Dancing to George Gershwin's "I Got Rhythm," U.S. champion Mirai Nagasu won the short program with 65.07 points. Her performance had good speed and plenty of sparkle. She performed a combination of a triple Lutz and triple toeloop but got a minus for taking off on the Lutz from the wrong edge. Her triple loop and double Axel were both very good. Nagasu also spun well -- scoring an L 4 on each (mainly +2's and even three +3's from the judges) -- and executed a stellar spiral sequence.

"I had a lot of trouble with the flying sit spin at the beginning of the year," Nagasu said. "I was getting Level 1 on it, but it was kind of fun to work on it for each competition and finally, at nationals and here, I got my Level 4. I'm really pleased with that. Actually, since the flying sit spin is a point-getter, I might keep it for next year since I've gotten it now."

"I was really nervous coming into this competition, because it's such a big competition," she continued, "but when I got on the ice I put all my fears behind me and I attacked out there, so I'm really happy with my performance."

The performance was a return to basics for Nagasu, who performed her junior program in Sofia after training for nationals.

"I've been training all year as a junior, so going back to my junior program was pretty easy," she explained. "Just like last year at junior nationals, the win was unexpected, but it was a pleasant, unexpected surprise. I really enjoyed it."

Reigning world junior champion Caroline Zhang performed an excellent, elegant program. Zhang's skate, set to Spanish gypsy music, scored 62.60 points, good for second.

"I think it was a pretty good performance," Zhang said. "I had a shaky warm-up and before my program I was like, 'Oh, my God.'"

Zhang's shaky warm-up was actually a continuation of a week's worth of struggles. Her luggage, including her skates, was lost en route to Bulgaria, arriving a day after the diminutive Californian. With no available skates, the 14-year-old lost a day in training but was able to regroup and skate solidly.

Zhang included a very good combination of a triple flip and triple toeloop, a good triple loop and superb spins. Her acrobatic layback spin even scored a +3 from eight of the 12 judges. None of her jumps were deducted, but she had a bit less speed than Nagasu.

She was pleased with her performance but noted the room for improvement: "I think it was a pretty good effort but for my flying sit, because I worked on it just after Nationals. It could have been a lot better."

Rachael Flatt heads to the free skate in third place with 60.15 points. Flatt, who also danced to a Gershwin piece, showed an almost faultless short program, including a combination triple lutz and triple toeloop.
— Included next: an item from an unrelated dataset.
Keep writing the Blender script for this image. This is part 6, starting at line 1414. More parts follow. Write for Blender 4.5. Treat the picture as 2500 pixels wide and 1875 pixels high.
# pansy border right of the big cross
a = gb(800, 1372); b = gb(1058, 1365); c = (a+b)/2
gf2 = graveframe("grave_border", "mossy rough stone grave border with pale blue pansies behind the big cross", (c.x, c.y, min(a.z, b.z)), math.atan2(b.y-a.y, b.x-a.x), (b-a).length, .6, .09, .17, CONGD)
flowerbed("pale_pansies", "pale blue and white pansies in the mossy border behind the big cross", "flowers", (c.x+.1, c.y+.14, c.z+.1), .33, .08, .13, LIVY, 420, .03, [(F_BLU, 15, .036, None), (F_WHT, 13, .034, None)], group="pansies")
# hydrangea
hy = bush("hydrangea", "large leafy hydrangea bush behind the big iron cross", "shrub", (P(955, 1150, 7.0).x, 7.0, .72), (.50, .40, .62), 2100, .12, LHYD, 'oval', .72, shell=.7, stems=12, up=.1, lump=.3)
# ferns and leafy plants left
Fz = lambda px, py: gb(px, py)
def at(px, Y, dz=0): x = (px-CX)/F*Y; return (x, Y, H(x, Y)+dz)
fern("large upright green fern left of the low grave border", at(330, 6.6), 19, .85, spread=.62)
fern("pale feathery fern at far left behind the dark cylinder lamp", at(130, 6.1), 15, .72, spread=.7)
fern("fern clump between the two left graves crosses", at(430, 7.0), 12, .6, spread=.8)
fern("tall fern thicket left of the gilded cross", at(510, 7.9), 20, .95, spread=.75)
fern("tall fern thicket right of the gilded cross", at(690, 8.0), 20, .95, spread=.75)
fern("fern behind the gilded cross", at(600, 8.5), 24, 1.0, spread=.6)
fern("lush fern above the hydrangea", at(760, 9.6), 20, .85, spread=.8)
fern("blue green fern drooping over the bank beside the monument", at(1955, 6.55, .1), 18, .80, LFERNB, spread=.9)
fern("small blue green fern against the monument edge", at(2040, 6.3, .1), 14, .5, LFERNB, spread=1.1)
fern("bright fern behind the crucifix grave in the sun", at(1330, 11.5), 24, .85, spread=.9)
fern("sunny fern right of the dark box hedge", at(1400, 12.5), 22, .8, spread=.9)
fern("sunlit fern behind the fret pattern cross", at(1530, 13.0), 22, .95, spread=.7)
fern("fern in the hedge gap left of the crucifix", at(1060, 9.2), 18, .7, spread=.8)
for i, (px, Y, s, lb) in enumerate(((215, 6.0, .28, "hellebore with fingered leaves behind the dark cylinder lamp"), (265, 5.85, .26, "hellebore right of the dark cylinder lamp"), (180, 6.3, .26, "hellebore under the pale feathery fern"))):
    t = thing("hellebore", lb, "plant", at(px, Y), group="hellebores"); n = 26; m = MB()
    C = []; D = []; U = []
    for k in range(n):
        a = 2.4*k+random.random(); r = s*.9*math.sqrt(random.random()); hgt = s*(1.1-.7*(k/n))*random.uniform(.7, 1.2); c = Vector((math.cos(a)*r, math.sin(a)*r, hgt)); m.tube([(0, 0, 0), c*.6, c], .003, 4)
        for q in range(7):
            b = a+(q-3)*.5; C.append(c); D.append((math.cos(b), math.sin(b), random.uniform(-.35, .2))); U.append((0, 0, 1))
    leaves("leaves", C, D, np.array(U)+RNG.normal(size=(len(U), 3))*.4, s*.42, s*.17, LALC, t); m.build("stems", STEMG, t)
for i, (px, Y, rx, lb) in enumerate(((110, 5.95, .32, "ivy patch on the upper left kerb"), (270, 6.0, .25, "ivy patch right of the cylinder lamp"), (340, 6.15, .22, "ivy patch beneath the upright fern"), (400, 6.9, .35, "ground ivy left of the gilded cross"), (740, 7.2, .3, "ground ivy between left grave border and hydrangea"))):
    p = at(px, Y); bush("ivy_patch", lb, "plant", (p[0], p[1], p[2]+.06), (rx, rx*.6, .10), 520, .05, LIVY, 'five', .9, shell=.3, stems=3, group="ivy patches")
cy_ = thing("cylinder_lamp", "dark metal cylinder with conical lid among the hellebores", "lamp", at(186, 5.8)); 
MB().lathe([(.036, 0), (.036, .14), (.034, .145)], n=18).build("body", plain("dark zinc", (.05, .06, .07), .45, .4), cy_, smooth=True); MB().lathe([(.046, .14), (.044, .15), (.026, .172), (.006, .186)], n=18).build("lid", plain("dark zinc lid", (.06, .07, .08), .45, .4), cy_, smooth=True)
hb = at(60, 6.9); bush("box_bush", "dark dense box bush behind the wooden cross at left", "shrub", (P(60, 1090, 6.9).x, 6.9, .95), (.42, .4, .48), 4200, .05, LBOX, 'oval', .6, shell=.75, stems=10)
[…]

"I am very pleased with how I skated today," said the 15-year-old Californian. "I had a couple of bobbles going into my spiral and into my footwork, which is almost embarrassing, but I still had a lot of fun."

Japanese skater Yuki Nishino sits in fourth after receiving a short program score of 54.15 points. Nishino's performance included a combination of a triple lutz and double toeloop, which was a bit shaky.

Estonian Elena Glebova placed fifth with a good combination of two triple toeloops.